# START OF TASK INPUT
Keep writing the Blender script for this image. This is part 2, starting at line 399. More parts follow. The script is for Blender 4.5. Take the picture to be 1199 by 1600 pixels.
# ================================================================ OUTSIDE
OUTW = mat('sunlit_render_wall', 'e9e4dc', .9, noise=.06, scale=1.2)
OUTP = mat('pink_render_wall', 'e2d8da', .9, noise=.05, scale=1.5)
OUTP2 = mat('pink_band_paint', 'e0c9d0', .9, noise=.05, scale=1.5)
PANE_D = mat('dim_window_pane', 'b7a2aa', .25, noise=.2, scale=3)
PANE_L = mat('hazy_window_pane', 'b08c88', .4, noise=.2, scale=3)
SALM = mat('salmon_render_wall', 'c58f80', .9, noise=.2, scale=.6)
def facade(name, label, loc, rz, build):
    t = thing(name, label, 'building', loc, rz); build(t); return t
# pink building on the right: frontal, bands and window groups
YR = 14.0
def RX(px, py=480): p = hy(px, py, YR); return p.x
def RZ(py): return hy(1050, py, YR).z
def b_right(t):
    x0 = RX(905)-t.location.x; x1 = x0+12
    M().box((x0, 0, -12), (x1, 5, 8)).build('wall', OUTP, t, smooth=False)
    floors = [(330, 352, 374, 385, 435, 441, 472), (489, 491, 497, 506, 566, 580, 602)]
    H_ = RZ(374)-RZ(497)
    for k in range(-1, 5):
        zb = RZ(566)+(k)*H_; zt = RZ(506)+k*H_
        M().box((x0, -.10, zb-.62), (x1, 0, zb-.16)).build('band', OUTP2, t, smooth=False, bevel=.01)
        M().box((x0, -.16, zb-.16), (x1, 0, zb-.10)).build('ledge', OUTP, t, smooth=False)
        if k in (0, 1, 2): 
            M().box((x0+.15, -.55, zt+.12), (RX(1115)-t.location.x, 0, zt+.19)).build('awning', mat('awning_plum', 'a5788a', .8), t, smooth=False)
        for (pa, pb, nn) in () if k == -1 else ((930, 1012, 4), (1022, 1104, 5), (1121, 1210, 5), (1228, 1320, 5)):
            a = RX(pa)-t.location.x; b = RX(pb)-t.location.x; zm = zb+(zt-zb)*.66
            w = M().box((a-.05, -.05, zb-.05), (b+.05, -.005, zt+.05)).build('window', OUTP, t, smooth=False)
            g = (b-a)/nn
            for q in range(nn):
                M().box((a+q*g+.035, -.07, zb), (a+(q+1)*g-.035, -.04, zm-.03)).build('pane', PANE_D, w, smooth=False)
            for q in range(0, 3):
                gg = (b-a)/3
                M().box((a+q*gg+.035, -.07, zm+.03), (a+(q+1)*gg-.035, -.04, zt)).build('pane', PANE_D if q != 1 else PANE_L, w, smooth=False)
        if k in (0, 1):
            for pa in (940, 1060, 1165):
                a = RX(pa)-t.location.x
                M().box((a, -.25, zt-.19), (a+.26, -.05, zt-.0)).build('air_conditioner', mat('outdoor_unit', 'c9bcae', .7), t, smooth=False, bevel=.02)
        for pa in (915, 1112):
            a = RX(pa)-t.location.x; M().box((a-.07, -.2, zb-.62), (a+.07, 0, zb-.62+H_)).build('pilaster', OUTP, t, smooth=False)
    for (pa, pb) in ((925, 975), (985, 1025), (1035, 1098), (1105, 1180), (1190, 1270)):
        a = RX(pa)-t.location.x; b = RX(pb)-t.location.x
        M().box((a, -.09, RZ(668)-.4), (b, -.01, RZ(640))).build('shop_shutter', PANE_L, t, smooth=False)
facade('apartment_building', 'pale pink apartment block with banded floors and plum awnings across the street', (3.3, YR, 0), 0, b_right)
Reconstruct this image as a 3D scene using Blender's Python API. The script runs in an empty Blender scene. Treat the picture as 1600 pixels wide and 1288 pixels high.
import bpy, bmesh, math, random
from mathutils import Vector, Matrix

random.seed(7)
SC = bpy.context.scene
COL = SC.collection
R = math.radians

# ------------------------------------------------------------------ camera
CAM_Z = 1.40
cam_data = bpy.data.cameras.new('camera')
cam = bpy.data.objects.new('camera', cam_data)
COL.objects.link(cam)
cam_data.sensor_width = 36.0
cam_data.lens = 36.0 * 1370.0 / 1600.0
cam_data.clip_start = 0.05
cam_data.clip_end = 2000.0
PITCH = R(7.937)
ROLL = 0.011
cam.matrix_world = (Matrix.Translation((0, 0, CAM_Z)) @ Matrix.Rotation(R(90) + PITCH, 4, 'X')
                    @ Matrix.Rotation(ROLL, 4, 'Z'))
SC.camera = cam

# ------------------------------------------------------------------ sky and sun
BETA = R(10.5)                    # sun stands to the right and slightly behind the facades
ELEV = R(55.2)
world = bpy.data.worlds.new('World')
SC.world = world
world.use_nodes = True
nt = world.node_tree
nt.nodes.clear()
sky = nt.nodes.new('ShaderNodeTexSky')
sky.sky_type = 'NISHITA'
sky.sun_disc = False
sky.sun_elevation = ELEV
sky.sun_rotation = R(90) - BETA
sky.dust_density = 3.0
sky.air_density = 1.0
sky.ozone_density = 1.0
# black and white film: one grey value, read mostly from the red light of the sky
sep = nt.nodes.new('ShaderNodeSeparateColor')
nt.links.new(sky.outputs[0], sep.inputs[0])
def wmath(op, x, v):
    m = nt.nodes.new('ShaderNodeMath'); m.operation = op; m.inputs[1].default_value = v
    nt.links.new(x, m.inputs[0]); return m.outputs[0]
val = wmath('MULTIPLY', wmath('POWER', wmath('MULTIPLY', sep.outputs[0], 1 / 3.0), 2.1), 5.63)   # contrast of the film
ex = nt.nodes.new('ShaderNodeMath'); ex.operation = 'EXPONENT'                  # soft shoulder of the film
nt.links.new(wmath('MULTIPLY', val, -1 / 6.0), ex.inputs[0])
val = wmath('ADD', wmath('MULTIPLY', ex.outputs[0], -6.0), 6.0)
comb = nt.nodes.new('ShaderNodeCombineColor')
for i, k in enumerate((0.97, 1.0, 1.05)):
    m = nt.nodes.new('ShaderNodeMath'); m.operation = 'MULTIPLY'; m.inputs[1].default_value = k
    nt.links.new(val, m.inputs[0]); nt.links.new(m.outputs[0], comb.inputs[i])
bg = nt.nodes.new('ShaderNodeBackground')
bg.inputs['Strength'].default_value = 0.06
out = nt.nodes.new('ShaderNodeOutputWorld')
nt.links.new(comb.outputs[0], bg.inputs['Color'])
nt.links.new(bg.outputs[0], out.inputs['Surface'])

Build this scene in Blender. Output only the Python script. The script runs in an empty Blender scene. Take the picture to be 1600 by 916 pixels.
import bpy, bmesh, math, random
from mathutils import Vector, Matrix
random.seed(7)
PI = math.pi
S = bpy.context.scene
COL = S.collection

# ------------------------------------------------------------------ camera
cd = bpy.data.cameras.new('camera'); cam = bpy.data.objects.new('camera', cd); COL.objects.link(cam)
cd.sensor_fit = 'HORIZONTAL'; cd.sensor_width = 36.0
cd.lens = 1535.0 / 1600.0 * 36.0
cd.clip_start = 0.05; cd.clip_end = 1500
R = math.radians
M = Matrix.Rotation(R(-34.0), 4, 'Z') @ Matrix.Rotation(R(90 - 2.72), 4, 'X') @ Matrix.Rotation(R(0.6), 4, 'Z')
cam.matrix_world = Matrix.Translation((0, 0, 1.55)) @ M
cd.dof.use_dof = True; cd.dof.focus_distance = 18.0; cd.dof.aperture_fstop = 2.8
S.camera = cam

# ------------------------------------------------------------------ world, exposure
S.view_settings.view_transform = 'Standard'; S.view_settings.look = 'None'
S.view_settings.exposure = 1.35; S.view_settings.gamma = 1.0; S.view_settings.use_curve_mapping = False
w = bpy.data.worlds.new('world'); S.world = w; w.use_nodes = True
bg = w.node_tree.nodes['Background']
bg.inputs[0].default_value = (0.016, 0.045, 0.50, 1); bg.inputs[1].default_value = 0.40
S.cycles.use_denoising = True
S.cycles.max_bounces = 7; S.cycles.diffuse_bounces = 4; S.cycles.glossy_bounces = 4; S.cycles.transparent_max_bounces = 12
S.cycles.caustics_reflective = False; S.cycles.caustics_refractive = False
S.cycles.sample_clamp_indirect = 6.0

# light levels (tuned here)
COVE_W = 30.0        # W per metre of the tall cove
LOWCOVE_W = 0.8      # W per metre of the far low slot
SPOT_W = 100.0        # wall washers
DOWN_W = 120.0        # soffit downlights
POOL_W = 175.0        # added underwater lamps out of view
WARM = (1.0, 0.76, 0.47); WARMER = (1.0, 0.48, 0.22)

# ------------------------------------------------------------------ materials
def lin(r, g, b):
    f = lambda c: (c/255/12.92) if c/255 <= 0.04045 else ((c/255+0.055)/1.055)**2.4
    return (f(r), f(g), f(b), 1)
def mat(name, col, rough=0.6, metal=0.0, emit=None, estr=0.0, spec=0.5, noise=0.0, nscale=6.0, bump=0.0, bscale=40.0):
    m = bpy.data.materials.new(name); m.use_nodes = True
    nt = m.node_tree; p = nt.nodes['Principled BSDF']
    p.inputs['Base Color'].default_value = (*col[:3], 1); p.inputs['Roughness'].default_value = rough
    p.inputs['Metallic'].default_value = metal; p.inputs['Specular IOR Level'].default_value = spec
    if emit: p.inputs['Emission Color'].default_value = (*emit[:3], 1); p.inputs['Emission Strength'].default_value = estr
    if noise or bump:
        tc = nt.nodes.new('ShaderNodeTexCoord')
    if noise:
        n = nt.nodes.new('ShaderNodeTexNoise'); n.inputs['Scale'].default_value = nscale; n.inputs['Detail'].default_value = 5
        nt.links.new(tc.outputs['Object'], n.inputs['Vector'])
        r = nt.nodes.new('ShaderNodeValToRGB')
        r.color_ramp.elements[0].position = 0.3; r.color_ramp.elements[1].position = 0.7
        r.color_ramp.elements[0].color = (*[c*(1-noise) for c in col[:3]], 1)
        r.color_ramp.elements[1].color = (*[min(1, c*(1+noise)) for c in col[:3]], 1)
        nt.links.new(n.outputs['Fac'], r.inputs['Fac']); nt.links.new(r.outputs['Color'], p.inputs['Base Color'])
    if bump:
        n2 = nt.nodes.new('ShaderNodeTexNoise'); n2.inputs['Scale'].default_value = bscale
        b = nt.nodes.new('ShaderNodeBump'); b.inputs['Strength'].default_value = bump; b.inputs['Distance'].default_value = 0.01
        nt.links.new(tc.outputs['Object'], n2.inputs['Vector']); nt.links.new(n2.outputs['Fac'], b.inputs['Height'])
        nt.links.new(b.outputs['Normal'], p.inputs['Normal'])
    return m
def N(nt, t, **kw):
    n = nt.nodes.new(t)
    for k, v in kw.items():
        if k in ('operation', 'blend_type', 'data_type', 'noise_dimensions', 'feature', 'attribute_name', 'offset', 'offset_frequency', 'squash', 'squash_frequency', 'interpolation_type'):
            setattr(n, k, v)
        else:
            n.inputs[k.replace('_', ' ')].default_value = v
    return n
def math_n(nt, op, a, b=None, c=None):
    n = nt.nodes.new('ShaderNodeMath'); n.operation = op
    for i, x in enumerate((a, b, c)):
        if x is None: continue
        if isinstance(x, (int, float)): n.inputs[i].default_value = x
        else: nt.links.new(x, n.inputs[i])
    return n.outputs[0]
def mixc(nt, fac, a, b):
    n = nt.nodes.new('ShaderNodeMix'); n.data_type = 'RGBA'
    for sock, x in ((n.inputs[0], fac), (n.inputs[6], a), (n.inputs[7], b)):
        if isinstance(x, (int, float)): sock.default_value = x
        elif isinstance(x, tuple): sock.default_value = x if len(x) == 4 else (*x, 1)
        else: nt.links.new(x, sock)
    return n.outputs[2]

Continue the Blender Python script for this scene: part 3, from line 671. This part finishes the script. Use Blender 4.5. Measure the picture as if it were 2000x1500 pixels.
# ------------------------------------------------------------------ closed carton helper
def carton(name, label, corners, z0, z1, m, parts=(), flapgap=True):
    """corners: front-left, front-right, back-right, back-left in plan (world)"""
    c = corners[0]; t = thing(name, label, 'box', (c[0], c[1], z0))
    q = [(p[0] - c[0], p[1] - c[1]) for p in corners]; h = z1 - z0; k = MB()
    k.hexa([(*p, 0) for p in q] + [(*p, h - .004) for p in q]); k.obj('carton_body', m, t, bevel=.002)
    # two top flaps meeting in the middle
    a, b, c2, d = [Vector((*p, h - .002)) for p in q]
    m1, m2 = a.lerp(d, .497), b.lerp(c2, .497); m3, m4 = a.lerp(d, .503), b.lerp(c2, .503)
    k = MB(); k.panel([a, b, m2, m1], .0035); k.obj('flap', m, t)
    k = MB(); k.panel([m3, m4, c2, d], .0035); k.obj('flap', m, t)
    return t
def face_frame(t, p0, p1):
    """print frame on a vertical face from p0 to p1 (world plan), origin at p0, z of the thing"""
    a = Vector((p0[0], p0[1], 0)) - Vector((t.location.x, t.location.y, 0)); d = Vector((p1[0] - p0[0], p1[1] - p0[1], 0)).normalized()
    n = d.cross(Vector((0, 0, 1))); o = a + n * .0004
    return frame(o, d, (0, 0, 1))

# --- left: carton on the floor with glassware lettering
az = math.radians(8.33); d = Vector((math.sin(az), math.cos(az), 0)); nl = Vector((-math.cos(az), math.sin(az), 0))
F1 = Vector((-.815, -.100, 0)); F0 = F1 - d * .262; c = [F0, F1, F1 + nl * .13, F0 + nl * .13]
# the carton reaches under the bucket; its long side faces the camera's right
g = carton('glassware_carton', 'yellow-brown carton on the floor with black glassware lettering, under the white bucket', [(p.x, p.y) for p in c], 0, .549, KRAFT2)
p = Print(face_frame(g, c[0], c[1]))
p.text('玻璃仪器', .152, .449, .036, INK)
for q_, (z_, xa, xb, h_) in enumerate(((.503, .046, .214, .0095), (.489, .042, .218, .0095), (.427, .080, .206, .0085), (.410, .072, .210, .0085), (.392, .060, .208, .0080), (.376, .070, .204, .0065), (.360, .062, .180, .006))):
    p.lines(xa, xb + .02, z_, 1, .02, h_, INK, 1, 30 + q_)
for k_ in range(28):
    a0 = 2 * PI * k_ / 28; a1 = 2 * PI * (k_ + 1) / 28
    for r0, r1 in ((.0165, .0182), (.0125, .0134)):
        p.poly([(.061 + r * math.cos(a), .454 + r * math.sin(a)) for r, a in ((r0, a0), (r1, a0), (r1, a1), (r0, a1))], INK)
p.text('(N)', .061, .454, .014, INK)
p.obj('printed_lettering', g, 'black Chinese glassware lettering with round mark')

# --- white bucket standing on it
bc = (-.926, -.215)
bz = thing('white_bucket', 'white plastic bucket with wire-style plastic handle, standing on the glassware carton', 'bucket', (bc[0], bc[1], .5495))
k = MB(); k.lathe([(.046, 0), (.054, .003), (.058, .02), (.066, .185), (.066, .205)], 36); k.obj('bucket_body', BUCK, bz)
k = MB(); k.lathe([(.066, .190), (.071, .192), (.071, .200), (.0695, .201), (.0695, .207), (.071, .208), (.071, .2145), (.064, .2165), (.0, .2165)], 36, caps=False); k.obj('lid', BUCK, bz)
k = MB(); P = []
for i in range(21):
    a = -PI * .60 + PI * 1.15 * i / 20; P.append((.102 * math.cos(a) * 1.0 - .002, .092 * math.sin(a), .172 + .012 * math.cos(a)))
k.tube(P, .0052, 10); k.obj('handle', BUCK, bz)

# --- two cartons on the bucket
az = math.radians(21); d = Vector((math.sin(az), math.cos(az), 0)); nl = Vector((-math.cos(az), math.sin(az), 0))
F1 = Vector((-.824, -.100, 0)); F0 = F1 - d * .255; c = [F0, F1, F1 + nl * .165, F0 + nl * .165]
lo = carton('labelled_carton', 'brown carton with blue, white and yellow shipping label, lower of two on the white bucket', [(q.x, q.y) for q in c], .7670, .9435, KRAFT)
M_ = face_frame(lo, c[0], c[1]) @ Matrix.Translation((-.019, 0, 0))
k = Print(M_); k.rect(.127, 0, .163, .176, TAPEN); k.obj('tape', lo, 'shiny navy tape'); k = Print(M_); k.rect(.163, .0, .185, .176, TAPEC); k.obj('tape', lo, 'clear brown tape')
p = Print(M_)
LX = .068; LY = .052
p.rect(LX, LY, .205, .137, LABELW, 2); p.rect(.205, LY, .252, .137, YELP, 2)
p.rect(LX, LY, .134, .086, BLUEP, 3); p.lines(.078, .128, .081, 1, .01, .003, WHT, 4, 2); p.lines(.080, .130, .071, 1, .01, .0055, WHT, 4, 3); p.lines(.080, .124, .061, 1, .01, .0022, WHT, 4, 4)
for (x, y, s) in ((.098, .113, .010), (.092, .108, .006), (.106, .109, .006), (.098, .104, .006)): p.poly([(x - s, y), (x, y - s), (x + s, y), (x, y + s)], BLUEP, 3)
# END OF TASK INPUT
■ YOUR GOAL: Copy exactly, and only, the lines from the one containing "Build this scene" through the one containing "S.camera = cam".

■ THE REPLY:
Build this scene in Blender. Output only the Python script. The script runs in an empty Blender scene. Take the picture to be 1600 by 916 pixels.
import bpy, bmesh, math, random
from mathutils import Vector, Matrix
random.seed(7)
PI = math.pi
S = bpy.context.scene
COL = S.collection

# ------------------------------------------------------------------ camera
cd = bpy.data.cameras.new('camera'); cam = bpy.data.objects.new('camera', cd); COL.objects.link(cam)
cd.sensor_fit = 'HORIZONTAL'; cd.sensor_width = 36.0
cd.lens = 1535.0 / 1600.0 * 36.0
cd.clip_start = 0.05; cd.clip_end = 1500
R = math.radians
M = Matrix.Rotation(R(-34.0), 4, 'Z') @ Matrix.Rotation(R(90 - 2.72), 4, 'X') @ Matrix.Rotation(R(0.6), 4, 'Z')
cam.matrix_world = Matrix.Translation((0, 0, 1.55)) @ M
cd.dof.use_dof = True; cd.dof.focus_distance = 18.0; cd.dof.aperture_fstop = 2.8
S.camera = cam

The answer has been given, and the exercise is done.